ALL overgrown by cunning moss,
All interspersed with weed,
The little cage of “Currer Bell”,
In quiet Haworth laid.
This bird, observing others,
When frosts too sharp became,
Retire to other latitudes,
Quietly did the same.
But differed in returning;
Since Yorkshire hills are green,
Yet not in all the nests I meet
Can nightingale be seen.
Gathered from any wanderings,
Gethsemane can tell
Through what transporting anguish
She reached the asphodel!
Soft falls the sounds of Eden
Upon her puzzled ear;
Oh, what an afternoon for heaven,
When Brontë entered there!
~EMily dickinson
Today is the anniversary of Charlotte Bronte’s death, so this poem seems fitting. It’s rife with tantalizing details. Why is the moss “cunning”? Why does Dickinson describe the grave as a “cage”–it works with the bird imagery later in the poem, but also suggests entrapment. Dickinson also uses Bronte’s male pen name, Currer Bell.
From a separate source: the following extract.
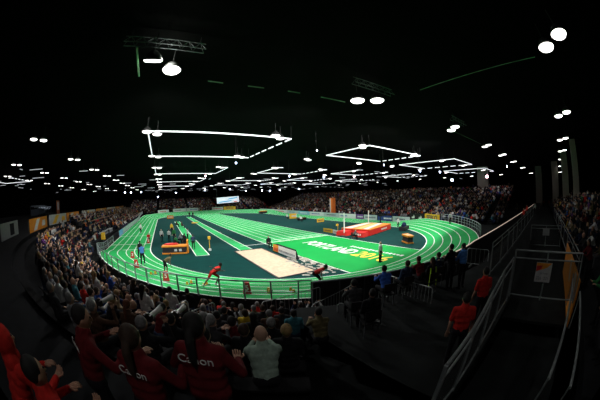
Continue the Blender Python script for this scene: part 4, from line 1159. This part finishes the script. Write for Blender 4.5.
seated_on_chair(301, 221.5, 'official in white sitting at the brown rack', 'white', 'grey', 30, 'dark chair at the brown rack')
seated_on_chair(353.5, 239, 'official in grey crouched on a chair before the landing mat', 'grey', 'blond', 60, 'dark chair before the landing mat', kind=fwdm)
seated_on_chair(177, 226.8, 'first of the dark figures resting by the left runway', 'brown', 'black', 60, 'first dark chair by the left runway')
seated_on_chair(182, 228, 'second dark figure resting by the left runway', 'maroon', 'black', 80, 'second dark chair by the left runway')
for px, py, sh, lab in ((398, 228, 'white', 'person in white beside the equipment trolley'), (450, 224.6, 'white', 'person in white shirt by the end of the bright yellow board')):
    ath(px, py, stdm, lab, sh, 'black', 'fair', 'brown', 30, 'officials', 'black')

# ------------------------------------------------------------------ barriers near the camera
def barricade(a, b, z, h, label, bars=14, cat='barricade', mt=None, group='steel crowd barricades'):
    mt = mt or M_galv
    a, b = Vector((a[0], a[1], z)), Vector((b[0], b[1], z)); L = (b-a).length; u = (b-a).normalized(); mid = (a+b)/2
    t = empty('crowd_barricade', mid, math.atan2(u.y, u.x), label, cat, group)
    f = MB(); f.tube([(-L/2, 0, .1), (-L/2, 0, h-.06), (-L/2+.06, 0, h), (L/2-.06, 0, h), (L/2, 0, h-.06), (L/2, 0, .1)], .022, 6); f.build('frame', mt, t)
    f = MB(); f.tube([(-L/2, 0, .18), (L/2, 0, .18)], .018, 6); f.build('lower_rail', mt, t)
    for i in range(1, bars):
        x = -L/2+L*i/bars; f = MB(); f.tube([(x, 0, .18), (x, 0, h)], .010, 5); f.build('bar', mt, t)
    for x in (-L/2+.25, L/2-.25): f = MB(); f.box((x, 0, .05), (.06, .5, .10)); f.build('foot', mt, t)
    return t
def bar_px(pa, pb, ztopp, base, label, **k):
    a = G(*pa, ztopp); b = G(*pb, ztopp); return barricade(a, b, base, ztopp-base, label, **k)
bar_px((388, 275), (433, 288), 2.55, 1.5, 'steel barricade with upright bars behind the spectator in denim')
bar_px((338, 303), (378, 308), 2.3, 1.61, 'low grey barricade standing alone on the dark deck', bars=3)
bar_px((262, 302), (320, 287), 1.75, .66, 'steel barricade before the black board end, left one')
bar_px((312, 305), (352, 285), 1.95, .99, 'steel barricade sloping up to the black board wall')
bar_px((152, 318), (187, 300), 2.6, 1.65, 'pale steel barricade tilted among the lower left spectators', bars=9)
bar_px((190, 312), (214, 302), 2.5, 1.65, 'second pale steel barricade right of the tilted one', bars=8)
bar_px((468, 248), (489, 250), 2.6, 1.6, 'steel barricade end beyond the bright blue jacket', bars=5)

# mesh fence along the walkway and round the stairwell
M_mesh = mat('fence_mesh', (.05, .055, .055), .7, metal=.2, alpha=.55)
def mesh_fence(pts, h, label, group='mesh fences of the walkway', mesh=True, r=.028, posts=True):
    t = empty('mesh_fence', pts[0], 0, label, 'fence', group); O = Vector(pts[0]); P = [Vector(p)-O for p in pts]
    f = MB(); f.tube([p+Vector((0, 0, h)) for p in P], r, 6); f.build('top_rail', M_galv, t)
    f = MB(); f.tube([p+Vector((0, 0, h-.22)) for p in P], r*.7, 6); f.build('middle_rail', M_galv, t)
    f = MB(); f.tube([p+Vector((0, 0, .08)) for p in P], r*.8, 6); f.build('bottom_rail', M_galv, t)
    if posts:
        for p in P: f = MB(); f.box(p+Vector((0, 0, h/2)), (.05, .05, h)); f.build('post', M_galv, t)
    if mesh:
        f = MB()
        for a, b in zip(P[:-1], P[1:]): f.quad([a+Vector((0, 0, .1)), b+Vector((0, 0, .1)), b+Vector((0, 0, h-.22)), a+Vector((0, 0, h-.22))])
        f.build('mesh_panel', M_mesh, t)
    return t
mesh_fence([(x, -51.5-(x+5.8)*.02, DECK) for x in (-5.8, -3.6, -1.4, .8, 3, 6, 9, 13, 18, 24)], 1.4, 'mesh fence with steel rails running along the walkway to the far end')
ZW = 2.55
WL = [(-14.45, -53.15), (-13.4, -53.1), (-12.0, -53.0), (-10.5, -52.95), (-9.1, -53.0)]
mesh_fence([(x, y, ZW-.95 if False else 2.3) for x, y in WL], 1.35, 'mesh fence with double steel rails on the left of the stairwell')
mesh_fence([(-9.05, -53.05, 2.45), (-9.05, -54.2, 2.45), (-9.05, -55.5, 2.45)], 1.42, 'mesh gate across the stairwell carrying a section sign')
t = empty('section_sign', (-9.12, -54.12, 3.30), 0, 'white and orange section sign on the stairwell gate', 'sign')
# sign faces west, towards the photographer
f = MB(); f.box((0, 0, 0), (.02, .56, .56)); f.build('sign_panel', mat('sign_face', (.55, .55, .55), .5), t)
f = MB(); f.quad([(-.012, .27, .02), (-.012, .27, .27), (-.012, -.27, .27), (-.012, -.10, .14)]); f.build('orange_field', M_orange, t)
f = MB(); f.quad([(-.0125, .27, .02), (-.0125, .27, .18), (-.0125, .06, .2), (-.0125, .10, .10)]); f.build('red_field', M_red, t)
Mx = frame_matrix((-.013, 0, -.17), (0, -1, 0), (0, 0, 1)); text_obj('lettering', '226  231', .13, M_ink, Mx, t, depth=.002)
Mx = frame_matrix((-.013, -.02, -.03), (0, -1, 0), (0, 0, 1)); text_obj('lettering', 'SECTIONS', .06, M_ink, Mx, t, depth=.002)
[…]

In the second stanza, the psuedo-male author is suddenly a bird. The reference to Bronte “observing others” seems to allude to the fact that, of all the Bronte siblings, Charlotte was last to die. It’s difficult to imagine what it must be like to lose all your sisters and brothers well before even middle age, to be the last one left.
The metaphor gets tangled here–first Bronte is a bird who sees other birds flying south, meaning that she is watching those around her die. But in the third stanza, she “differed in returning,” meaning that, unlike migratory birds, she didn’t come back. But the people represented poetically by those birds didn’t come back, either–within the space of a very few words, Dickinson complicates her own metaphor. The people around Bronte are birds, but then they are suddenly actual migratory birds and not people, and the difference between them and Bronte is that Bronte is dead, not just gone for a while. This metaphorical tricksiness makes me think of Ovid’s Metamorphoses, with its tales of humans who are simultaneously human and not-human. There’s something weirdly mythical about the Charlotte Bronte Dickinson is describing, something elusive and slippery. She’ll never come back–but she has left traces.
In the fourth stanza Dickinson, who was certainly no stranger to surviving the deaths of others, imagines Bronte’s “transporting anguish,” offering a tiny glimpse into the reality of Bronte’s life and death. This expression of empathy for the moment of death echoes that in Dickinson’s poem that begins “To know just how he suffered would be dear.”
It’s the final stanza, though, that, for me, makes the entire poem. “Oh, what an afternoon for heaven/When Bronte entered there!” With the inclusion of the last name in the last stanza, Dickinson transforms Bronte back from a bird to a human–and this transformation is new and different because this time Bronte is identified by her real name, not her male nom de plume. The reclusive female poet reaches back through time and space to a literary foremother, one of the women who paved the way for every single one of us today who has the audacity to pick up a pen or open a file.
I wonder what Dickinson thought of Bronte’s decision to publish under a male name, of her decision to publish at all. Did she admire the courage it took, identify with the reclusiveness inherent in the use of a pseudonym? Did she look up to Bronte? Envy her? See her as a sister in arms?
What I love most about the last stanza is the unabashed admiration of the last two lines. Dickinson imagines Bronte’s arrival in heaven as a windfall for paradise. “Oh, what an afternoon for heaven.”
I wonder if Emily and Charlotte are together right now, discussing life and writing over a celestial cup of tea.